Editing Levels & Needs

Editing a full-length work of fiction is not done all at once, but in phases. Different editors use different terms for the type of editing they do and what it covers.

Here’s my take on the 4 basic levels for freelance fiction editing:

  • Developmental or Content Editing deals with story structure at the chapter and scene level — your “big picture” issues. It addresses plot, subplot and characterization problems (including credibility, motivation and likeability), pacing/tension building, showing vs telling, and the most effective sequence of events. It also covers areas lacking clarity or sensory details, point of view issues and info dumps.

    Chapters or scenes need to start with a hook and end on a note of suspense or at a turning point. The editor offers suggestions in all these areas and more, and brainstorms additional solutions with the author as needed.

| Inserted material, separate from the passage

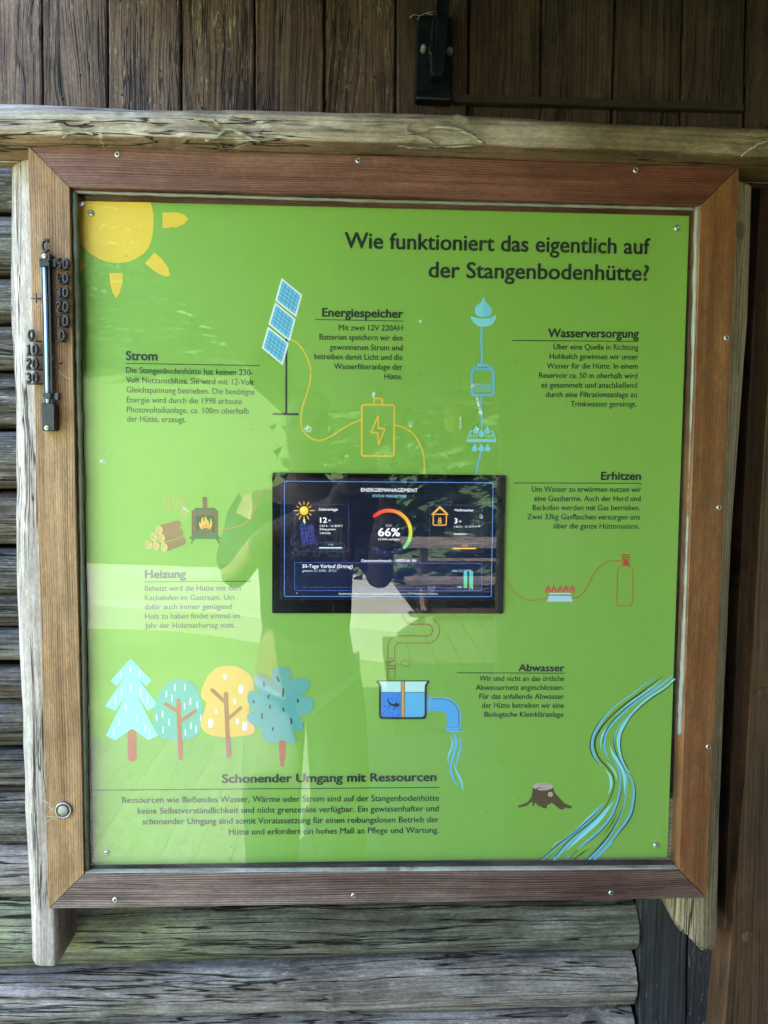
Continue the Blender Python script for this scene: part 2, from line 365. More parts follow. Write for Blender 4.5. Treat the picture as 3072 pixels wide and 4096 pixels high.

    Note: Substantive Editing is considered a separate editing level in traditional publishing houses, but is usually included in Developmental Editing by freelancers. This is fine-tuning at the scene level (reordering, cutting, revising) when a manuscript already has all the basic elements in place.

  • Line Editing is done at the paragraph and sentence level and should only be undertaken when structural issues have been addressed.

    It involves streamlining of sentences, revising for clarity, elimination of redundancies, and (with the author’s consent) the rewriting of ineffective passages and sharpening of dialogue. Care is taken to maintain the author’s voice at all times.
  • Copyediting is at the word and punctuation level. It corrects spelling, punctuation and grammar, based on a recognized stylebook such as The Chicago Manual of Style. This level of editing includes fact-checking (such as correct timing of events) and watching out for libelous text. Copyediting also ensures continuity in descriptions or details. For example, the color of the protagonist’s hair or eyes must be the same throughout, and the setting must be consistent.
  • Proofreading – This is a careful read-through of the entire manuscript to catch any errors missed in copyediting. It covers typos, spelling/punctuation mistakes and formatting issues. Sometimes authors do their own proofing by reading their work aloud.

As an author, do you need to go through EVERY level of editing for your book? Yes. But you may eventually be able to do most of it yourself (with a reliable source of constructive feedback such as a critique partner), and get help for the levels you are struggling with.